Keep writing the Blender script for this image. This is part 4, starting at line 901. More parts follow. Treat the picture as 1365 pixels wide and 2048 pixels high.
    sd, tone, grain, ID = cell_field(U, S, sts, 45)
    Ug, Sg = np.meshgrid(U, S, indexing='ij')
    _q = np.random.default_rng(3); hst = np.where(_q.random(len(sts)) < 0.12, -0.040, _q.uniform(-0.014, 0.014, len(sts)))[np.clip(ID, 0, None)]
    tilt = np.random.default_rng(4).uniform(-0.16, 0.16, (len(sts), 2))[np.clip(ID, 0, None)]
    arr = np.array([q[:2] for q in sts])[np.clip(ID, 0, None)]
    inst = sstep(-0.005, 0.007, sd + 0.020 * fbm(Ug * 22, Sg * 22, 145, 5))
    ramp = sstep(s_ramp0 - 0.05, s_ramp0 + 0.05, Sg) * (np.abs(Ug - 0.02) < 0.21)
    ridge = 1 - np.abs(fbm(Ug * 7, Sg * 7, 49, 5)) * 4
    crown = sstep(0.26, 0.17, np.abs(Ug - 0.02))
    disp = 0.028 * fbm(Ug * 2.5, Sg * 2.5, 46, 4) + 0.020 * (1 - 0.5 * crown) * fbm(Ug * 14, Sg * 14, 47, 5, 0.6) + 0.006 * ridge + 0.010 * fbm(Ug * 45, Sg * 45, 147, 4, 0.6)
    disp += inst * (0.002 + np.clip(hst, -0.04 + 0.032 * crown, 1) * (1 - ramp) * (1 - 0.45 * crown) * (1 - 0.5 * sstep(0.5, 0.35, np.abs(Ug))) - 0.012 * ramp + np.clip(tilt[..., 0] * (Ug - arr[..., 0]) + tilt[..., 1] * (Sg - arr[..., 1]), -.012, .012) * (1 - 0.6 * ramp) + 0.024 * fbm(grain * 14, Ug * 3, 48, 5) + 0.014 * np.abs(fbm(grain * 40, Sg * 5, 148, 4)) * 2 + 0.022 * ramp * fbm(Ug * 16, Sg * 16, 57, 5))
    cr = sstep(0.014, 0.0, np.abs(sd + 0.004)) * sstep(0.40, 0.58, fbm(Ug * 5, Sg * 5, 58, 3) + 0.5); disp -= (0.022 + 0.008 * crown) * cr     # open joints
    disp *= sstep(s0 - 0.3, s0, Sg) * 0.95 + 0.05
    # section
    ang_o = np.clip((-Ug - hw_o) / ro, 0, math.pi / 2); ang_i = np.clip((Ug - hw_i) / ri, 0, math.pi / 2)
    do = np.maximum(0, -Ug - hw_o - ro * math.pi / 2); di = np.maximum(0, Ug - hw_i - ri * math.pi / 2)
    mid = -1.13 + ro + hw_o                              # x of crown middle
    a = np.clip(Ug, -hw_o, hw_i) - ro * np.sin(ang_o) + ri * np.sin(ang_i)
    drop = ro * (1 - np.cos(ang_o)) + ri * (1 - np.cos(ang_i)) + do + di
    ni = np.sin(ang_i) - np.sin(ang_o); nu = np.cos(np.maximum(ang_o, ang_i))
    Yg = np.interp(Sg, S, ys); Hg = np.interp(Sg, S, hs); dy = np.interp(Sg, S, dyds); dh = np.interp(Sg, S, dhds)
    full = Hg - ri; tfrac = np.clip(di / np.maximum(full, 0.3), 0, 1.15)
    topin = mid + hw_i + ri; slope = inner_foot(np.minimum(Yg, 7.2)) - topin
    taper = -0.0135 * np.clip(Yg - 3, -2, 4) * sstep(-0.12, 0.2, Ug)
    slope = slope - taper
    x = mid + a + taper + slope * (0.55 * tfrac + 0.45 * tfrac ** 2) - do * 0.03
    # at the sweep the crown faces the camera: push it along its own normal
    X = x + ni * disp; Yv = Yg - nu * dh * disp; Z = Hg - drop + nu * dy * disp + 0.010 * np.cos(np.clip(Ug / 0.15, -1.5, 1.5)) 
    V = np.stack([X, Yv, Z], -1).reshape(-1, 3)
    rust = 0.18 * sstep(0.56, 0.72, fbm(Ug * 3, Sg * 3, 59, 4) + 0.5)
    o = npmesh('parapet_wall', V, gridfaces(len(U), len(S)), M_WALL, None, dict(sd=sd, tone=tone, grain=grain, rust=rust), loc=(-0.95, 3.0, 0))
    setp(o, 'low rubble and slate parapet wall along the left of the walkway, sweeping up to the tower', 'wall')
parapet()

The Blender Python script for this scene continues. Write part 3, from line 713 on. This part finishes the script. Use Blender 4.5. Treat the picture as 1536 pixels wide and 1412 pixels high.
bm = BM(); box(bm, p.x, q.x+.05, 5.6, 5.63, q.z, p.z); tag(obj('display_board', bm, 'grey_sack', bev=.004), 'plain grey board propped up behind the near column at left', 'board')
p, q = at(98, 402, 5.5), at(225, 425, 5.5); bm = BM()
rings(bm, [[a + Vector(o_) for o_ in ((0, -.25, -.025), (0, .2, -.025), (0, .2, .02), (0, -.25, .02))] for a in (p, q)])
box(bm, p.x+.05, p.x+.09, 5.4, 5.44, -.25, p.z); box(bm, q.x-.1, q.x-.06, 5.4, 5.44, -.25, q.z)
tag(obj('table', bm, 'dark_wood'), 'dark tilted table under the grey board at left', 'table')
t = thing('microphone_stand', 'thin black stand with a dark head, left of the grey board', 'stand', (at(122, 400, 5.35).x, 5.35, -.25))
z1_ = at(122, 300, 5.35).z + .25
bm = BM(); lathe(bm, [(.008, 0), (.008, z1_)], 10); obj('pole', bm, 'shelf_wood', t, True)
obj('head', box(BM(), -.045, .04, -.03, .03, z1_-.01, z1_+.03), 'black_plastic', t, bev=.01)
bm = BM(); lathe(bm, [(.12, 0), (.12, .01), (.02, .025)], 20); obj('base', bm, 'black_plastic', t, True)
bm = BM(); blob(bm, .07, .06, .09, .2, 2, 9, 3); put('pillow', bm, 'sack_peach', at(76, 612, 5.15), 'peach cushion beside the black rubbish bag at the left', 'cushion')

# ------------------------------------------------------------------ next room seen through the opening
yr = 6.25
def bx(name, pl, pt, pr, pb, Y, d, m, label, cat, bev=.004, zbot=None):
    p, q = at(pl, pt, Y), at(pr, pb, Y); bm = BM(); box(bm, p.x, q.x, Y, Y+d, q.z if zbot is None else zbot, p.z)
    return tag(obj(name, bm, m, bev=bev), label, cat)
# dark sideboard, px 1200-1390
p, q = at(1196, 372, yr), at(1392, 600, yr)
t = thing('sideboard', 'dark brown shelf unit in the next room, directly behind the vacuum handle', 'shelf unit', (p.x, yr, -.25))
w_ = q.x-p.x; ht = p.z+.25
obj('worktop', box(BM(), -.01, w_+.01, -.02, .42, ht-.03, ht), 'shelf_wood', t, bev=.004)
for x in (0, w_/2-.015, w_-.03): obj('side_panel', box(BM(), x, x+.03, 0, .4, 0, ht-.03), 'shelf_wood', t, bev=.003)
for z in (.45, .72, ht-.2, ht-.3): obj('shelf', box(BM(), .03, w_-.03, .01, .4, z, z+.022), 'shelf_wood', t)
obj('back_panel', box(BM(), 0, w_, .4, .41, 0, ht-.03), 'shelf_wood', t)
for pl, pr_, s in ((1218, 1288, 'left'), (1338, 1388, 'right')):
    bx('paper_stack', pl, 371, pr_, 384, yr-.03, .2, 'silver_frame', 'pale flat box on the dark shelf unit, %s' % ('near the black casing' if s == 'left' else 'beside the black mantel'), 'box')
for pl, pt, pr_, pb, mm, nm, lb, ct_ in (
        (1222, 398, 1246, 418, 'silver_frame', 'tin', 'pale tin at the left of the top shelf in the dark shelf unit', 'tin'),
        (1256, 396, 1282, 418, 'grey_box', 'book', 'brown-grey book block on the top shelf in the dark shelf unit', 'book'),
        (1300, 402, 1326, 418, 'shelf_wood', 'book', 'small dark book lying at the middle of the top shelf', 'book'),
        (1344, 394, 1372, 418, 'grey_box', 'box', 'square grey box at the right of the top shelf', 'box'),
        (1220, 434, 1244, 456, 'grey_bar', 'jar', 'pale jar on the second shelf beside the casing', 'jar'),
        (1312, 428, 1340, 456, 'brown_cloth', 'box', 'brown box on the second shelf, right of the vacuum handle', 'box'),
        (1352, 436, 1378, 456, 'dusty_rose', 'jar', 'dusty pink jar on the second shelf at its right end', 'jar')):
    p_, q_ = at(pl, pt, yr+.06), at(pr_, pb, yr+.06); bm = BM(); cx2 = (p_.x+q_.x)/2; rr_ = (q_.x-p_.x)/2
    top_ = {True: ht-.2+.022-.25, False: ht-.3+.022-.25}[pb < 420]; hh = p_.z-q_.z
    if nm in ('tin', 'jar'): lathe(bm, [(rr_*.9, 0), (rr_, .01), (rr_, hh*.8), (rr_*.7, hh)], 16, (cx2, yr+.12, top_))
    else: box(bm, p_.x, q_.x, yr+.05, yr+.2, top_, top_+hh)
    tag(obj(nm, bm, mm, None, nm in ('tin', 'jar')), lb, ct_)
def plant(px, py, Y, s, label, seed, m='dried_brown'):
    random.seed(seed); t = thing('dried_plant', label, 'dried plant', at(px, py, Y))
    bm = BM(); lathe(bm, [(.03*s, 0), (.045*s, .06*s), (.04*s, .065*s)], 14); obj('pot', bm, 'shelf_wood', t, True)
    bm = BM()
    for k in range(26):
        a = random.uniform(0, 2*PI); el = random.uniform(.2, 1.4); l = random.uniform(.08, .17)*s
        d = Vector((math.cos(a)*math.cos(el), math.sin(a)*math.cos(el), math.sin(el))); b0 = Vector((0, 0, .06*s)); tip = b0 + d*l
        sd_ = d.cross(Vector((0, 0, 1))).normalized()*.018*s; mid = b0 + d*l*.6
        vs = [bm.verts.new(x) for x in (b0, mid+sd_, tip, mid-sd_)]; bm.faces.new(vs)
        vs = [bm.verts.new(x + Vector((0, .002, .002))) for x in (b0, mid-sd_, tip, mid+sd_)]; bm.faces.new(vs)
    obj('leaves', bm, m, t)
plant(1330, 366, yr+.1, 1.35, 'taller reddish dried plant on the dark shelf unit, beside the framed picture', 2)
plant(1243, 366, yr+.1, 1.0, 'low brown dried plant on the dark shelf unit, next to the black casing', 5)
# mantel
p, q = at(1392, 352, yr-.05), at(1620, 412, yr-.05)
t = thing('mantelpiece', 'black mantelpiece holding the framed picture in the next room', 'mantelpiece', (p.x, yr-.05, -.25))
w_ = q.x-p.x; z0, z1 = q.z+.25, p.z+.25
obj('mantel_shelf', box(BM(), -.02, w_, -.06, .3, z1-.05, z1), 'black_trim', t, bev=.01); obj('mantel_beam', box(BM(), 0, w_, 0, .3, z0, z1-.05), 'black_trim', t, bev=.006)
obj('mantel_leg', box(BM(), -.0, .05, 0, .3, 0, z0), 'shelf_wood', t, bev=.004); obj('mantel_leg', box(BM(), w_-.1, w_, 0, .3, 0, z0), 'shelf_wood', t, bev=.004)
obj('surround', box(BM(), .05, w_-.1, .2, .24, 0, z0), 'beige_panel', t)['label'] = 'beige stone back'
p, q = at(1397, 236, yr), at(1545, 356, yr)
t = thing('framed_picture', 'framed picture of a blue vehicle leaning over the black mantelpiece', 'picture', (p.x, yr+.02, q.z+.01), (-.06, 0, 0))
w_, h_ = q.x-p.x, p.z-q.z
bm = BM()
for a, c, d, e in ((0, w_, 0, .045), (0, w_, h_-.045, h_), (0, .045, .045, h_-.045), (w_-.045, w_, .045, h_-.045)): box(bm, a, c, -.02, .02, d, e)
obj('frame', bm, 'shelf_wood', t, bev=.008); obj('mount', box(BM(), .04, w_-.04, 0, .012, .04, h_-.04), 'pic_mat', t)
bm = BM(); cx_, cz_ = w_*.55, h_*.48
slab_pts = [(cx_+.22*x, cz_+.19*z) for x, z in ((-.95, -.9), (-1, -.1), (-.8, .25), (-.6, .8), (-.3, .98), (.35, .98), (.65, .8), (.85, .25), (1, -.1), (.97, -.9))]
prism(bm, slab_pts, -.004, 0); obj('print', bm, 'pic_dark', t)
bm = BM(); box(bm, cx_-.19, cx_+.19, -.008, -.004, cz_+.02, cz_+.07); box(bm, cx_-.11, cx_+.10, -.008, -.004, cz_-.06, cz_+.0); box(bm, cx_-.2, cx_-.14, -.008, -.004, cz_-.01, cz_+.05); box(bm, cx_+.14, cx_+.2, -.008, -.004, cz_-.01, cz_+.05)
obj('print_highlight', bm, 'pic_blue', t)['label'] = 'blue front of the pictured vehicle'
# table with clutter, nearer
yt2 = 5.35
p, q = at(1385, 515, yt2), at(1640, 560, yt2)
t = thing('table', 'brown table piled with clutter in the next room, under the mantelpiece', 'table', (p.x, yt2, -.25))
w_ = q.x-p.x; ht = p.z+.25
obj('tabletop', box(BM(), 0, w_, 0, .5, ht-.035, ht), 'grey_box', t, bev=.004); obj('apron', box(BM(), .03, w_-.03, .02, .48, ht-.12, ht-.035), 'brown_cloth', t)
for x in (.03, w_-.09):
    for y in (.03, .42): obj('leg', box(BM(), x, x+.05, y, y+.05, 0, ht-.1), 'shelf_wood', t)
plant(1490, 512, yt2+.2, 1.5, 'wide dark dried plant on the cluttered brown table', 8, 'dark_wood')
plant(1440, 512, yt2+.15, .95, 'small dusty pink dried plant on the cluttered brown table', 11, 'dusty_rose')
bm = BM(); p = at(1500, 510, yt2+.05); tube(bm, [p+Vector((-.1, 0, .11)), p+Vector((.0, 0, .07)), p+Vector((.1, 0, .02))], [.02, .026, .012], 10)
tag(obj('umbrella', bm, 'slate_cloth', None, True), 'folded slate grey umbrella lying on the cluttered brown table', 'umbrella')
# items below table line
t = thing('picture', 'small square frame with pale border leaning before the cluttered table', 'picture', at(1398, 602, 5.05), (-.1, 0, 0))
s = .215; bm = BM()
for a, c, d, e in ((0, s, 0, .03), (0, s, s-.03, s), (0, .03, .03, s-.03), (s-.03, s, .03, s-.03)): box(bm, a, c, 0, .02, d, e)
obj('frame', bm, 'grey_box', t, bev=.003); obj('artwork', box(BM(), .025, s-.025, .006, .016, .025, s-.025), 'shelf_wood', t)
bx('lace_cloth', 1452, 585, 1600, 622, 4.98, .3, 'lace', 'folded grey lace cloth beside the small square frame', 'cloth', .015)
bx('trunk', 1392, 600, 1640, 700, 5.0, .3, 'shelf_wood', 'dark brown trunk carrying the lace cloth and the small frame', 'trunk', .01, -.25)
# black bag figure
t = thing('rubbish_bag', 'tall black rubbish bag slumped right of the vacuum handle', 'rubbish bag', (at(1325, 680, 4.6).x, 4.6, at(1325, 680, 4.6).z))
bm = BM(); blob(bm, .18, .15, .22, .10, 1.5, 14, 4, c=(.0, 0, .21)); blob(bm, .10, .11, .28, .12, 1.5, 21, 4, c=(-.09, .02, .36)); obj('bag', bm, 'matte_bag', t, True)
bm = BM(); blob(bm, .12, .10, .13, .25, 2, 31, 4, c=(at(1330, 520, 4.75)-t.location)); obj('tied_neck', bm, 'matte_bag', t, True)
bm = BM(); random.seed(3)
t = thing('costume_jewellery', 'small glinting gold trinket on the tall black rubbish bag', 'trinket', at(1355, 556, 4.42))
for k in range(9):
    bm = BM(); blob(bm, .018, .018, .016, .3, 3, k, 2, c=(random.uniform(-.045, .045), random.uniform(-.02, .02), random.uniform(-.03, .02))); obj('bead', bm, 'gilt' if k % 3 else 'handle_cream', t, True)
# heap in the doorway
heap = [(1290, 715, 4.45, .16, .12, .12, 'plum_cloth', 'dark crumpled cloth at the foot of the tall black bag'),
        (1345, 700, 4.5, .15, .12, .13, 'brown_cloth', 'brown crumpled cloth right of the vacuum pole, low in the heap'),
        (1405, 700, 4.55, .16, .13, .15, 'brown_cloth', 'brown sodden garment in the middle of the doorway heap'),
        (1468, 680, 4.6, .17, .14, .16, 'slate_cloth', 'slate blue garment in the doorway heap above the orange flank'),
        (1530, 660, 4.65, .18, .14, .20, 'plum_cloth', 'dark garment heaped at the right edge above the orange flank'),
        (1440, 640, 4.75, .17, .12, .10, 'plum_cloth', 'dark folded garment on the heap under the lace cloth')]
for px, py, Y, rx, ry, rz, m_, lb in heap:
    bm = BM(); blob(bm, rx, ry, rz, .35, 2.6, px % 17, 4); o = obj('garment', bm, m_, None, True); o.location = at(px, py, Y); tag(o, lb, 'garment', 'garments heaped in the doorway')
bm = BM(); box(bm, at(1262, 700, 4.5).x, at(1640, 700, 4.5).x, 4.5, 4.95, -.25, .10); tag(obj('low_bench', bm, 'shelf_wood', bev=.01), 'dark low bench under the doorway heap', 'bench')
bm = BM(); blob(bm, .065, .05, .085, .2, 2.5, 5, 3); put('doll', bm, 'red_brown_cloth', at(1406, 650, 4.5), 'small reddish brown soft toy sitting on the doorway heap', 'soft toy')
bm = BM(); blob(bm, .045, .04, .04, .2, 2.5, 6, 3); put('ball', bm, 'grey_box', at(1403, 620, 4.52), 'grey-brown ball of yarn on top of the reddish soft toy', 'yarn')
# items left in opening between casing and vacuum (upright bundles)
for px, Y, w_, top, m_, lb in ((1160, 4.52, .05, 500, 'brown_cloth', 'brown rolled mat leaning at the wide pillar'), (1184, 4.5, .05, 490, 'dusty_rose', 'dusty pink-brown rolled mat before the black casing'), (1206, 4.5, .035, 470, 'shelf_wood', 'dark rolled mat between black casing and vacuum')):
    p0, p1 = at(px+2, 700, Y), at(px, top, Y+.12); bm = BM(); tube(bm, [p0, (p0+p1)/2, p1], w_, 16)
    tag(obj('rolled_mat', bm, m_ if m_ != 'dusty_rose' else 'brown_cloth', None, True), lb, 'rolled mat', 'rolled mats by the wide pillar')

-.-.-

» Aim
Extract the lines from the line with "The Blender Python" through the line with "bm = BM(); blob(bm, .07, .06, .09, .2, 2, 9, 3);". Keep both of those lines, copy everything exactly, and add nothing.

» Solution to this problem
The Blender Python script for this scene continues. Write part 3, from line 713 on. This part finishes the script. Use Blender 4.5. Treat the picture as 1536 pixels wide and 1412 pixels high.
bm = BM(); box(bm, p.x, q.x+.05, 5.6, 5.63, q.z, p.z); tag(obj('display_board', bm, 'grey_sack', bev=.004), 'plain grey board propped up behind the near column at left', 'board')
p, q = at(98, 402, 5.5), at(225, 425, 5.5); bm = BM()
rings(bm, [[a + Vector(o_) for o_ in ((0, -.25, -.025), (0, .2, -.025), (0, .2, .02), (0, -.25, .02))] for a in (p, q)])
box(bm, p.x+.05, p.x+.09, 5.4, 5.44, -.25, p.z); box(bm, q.x-.1, q.x-.06, 5.4, 5.44, -.25, q.z)
tag(obj('table', bm, 'dark_wood'), 'dark tilted table under the grey board at left', 'table')
t = thing('microphone_stand', 'thin black stand with a dark head, left of the grey board', 'stand', (at(122, 400, 5.35).x, 5.35, -.25))
z1_ = at(122, 300, 5.35).z + .25
bm = BM(); lathe(bm, [(.008, 0), (.008, z1_)], 10); obj('pole', bm, 'shelf_wood', t, True)
obj('head', box(BM(), -.045, .04, -.03, .03, z1_-.01, z1_+.03), 'black_plastic', t, bev=.01)
bm = BM(); lathe(bm, [(.12, 0), (.12, .01), (.02, .025)], 20); obj('base', bm, 'black_plastic', t, True)
bm = BM(); blob(bm, .07, .06, .09, .2, 2, 9, 3); put('pillow', bm, 'sack_peach', at(76, 612, 5.15), 'peach cushion beside the black rubbish bag at the left', 'cushion')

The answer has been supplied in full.